The Court keeps trying to steal Coyote's power, but he isn't his power - even he talks about it as a separate thing. It belongs to him and I think is part of him, but he is a distinct entity, not a puddle of power. The Court also has been able to collect ether from the environment with their power stations - which makes me think it's a sort of natural energy.

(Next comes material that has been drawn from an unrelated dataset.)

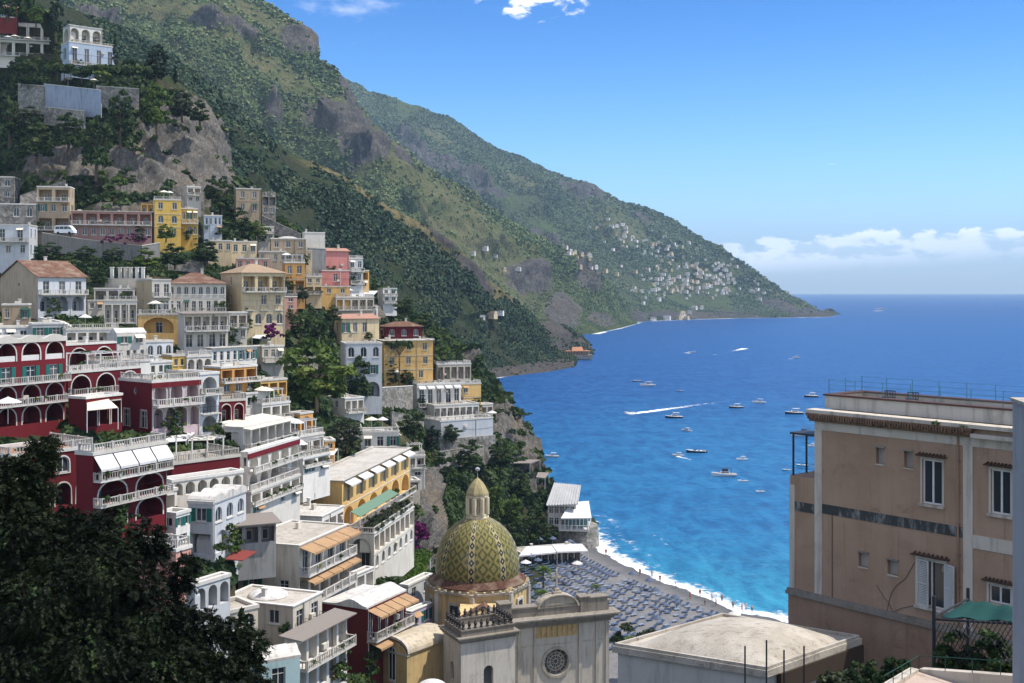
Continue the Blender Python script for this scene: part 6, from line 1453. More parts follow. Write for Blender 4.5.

Yet, it is also a place, or at least contains places, such as The Realm Of The Dead (they prefer ROTD). It isn't clear whether that place is solidified ether, or somewhere you can only reach if you use the ether, or what. I'm suspicious that both the ROTD and the place a psychopomp can take you are related, but perhaps not - they certainly don't seem to be the same thing! The place any psychopomp can reach by opening any door looks like your basic white, glowing afterlife. The ROTD has like offices and furniture and stuff. Coffins... Even if most of what people see there is illusion, there is clearly a there there.
So I don't think it is the luminiferous ether, as it doesn't just fill in the empty places in space - it can be found in natural places (like untamed water). It can be collected, moved around, and used by those with the talent. It has characteristics of the luminiferous ether, yet it can also be treated as a liquid, but is generally immaterial and invisible. It has characteristics of mana, as it can be used to power abilities. Then there is the stuff Diego was able to do with it, which seems different than anything else we've seen (other than from Kat, of course).
What does this all add up to in the end? I do not know. Best guess - "life force".